Oliver North continued his strange and singular boxing career, and in 1967 he faced James Webb for the 147-pound Academy championship. Webb would later recall that he was sick even thinking about fighting North. There had been two deaths that year in collegiate boxing, and Webb dreaded the idea of fighting anyone with a head injury.

"I found it so distasteful that I don't even want to talk about it today," Webb would say 20 years later. Yet he fought. Yet another futile contest.

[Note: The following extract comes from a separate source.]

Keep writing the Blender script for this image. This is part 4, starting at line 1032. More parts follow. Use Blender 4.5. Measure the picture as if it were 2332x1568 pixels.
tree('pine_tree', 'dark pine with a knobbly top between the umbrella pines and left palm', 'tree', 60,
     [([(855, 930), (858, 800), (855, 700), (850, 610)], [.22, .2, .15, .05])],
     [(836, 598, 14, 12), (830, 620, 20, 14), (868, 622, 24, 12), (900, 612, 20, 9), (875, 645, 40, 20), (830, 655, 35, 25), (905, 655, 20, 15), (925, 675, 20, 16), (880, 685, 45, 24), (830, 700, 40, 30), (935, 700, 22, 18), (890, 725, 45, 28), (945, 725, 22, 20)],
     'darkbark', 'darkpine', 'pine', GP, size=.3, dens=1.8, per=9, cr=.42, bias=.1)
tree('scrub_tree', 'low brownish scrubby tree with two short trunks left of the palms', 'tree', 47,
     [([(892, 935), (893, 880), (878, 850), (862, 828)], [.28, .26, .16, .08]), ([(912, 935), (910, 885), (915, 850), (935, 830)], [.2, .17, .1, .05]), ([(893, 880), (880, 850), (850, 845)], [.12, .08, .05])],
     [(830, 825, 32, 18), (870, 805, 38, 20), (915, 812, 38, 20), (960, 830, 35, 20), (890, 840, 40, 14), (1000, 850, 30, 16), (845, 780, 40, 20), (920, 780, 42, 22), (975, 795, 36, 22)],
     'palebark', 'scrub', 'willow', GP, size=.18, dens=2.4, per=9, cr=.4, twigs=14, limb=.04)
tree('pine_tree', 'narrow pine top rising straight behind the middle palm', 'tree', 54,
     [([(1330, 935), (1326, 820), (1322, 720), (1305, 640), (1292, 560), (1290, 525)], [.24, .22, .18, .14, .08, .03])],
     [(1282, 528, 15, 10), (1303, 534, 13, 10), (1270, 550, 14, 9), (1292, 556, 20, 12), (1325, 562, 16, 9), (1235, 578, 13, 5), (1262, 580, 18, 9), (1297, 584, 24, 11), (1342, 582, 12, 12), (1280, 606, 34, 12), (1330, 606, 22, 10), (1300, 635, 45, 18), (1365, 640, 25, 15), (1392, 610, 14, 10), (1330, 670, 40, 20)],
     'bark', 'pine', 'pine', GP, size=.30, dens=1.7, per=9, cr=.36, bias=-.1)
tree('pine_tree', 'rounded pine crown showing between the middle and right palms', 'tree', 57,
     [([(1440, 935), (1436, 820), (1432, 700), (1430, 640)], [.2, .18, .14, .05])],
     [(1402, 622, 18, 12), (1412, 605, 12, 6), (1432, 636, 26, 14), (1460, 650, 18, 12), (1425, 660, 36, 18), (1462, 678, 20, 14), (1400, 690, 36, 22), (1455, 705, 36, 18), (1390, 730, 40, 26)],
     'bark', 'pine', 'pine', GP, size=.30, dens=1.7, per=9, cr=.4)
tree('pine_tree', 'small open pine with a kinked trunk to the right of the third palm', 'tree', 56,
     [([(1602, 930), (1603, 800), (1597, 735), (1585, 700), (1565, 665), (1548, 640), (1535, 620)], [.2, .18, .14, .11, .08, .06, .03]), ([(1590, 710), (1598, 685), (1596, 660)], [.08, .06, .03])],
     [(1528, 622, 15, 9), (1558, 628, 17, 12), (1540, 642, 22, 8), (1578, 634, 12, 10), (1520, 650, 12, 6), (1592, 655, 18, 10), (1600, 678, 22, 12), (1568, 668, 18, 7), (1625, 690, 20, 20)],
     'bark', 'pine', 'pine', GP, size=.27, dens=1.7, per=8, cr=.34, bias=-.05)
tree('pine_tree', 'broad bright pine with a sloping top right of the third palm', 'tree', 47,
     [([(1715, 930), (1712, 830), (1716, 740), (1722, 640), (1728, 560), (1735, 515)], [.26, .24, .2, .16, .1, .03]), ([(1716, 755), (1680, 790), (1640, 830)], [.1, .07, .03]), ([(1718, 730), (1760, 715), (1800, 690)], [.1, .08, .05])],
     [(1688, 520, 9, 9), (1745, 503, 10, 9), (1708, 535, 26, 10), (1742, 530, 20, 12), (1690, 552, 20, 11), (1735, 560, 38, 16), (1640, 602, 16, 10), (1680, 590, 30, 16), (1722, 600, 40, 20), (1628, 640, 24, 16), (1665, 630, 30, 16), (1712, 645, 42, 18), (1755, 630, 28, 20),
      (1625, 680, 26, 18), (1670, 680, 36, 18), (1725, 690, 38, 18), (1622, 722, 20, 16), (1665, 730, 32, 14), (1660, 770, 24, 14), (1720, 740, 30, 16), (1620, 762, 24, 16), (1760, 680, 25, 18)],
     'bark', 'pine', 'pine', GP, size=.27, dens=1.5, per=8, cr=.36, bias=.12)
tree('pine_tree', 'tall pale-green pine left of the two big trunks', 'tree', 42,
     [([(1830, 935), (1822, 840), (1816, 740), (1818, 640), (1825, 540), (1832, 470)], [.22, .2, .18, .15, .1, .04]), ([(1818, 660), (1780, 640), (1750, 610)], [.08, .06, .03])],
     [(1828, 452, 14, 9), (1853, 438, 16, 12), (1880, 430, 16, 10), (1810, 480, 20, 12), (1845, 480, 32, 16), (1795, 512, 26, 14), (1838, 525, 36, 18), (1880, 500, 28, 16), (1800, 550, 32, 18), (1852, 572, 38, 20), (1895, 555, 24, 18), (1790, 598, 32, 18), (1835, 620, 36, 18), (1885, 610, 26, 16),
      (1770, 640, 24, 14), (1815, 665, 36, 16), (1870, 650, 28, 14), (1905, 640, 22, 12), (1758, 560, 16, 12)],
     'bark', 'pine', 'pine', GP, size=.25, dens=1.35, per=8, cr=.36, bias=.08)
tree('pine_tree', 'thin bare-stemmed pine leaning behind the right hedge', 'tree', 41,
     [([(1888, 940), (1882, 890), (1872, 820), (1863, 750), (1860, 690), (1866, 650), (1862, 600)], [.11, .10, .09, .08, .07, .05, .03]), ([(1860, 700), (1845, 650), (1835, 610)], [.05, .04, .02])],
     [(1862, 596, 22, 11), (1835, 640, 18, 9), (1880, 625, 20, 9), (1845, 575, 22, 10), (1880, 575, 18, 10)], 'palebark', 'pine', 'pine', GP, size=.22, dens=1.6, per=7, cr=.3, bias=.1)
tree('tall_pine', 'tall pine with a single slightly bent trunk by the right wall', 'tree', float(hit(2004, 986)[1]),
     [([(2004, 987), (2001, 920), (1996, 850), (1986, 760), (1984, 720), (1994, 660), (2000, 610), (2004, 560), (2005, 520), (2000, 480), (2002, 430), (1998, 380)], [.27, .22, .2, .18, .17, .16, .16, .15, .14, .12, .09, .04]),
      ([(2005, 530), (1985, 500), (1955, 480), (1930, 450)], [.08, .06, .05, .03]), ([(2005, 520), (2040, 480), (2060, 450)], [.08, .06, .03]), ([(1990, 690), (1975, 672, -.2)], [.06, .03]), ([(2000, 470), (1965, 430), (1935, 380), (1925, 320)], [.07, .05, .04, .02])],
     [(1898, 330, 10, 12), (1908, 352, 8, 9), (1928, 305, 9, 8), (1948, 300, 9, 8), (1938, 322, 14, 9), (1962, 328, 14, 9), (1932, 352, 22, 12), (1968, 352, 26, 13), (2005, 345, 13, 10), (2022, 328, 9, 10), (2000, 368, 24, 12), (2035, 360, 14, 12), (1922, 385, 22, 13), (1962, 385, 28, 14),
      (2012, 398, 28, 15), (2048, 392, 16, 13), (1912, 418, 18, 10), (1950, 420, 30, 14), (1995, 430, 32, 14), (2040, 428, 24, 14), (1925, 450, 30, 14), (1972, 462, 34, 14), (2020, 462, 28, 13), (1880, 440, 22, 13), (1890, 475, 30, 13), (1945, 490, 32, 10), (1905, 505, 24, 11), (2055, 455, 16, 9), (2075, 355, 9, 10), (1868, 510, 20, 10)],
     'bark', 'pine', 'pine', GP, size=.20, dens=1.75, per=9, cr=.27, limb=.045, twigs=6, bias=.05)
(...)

North would defeat the tentative Webb by decision. The next year the Annapolis boxing coach asked North to stop boxing and made him an assistant coach. Webb, meanwhile, went on to fight in Vietnam and, upon returning, started his writing career. He included a boxing scene in his second novel, A Sense of Honor, about life as a plebe in the Naval Academy, that some say was based on his fight with North. A young man named Chervanek is beaten and bloody and against the ropes, but when his opponent steps into to finish him off Chervanek miraculously leaps forward—bleeding, one eye closed—and knocks the other man out.

Contrary to rumor, Webb has always said the Chervanek character was not based on North. North, Webb said, never knocked him off his feet. No one ever knocks Jim Webb off his feet. Not Oliver North, not George Bush, not Hillary Clinton, not the Viet Cong, and certainly not Anderson Cooper. Even when he loses, Jim Webb wins.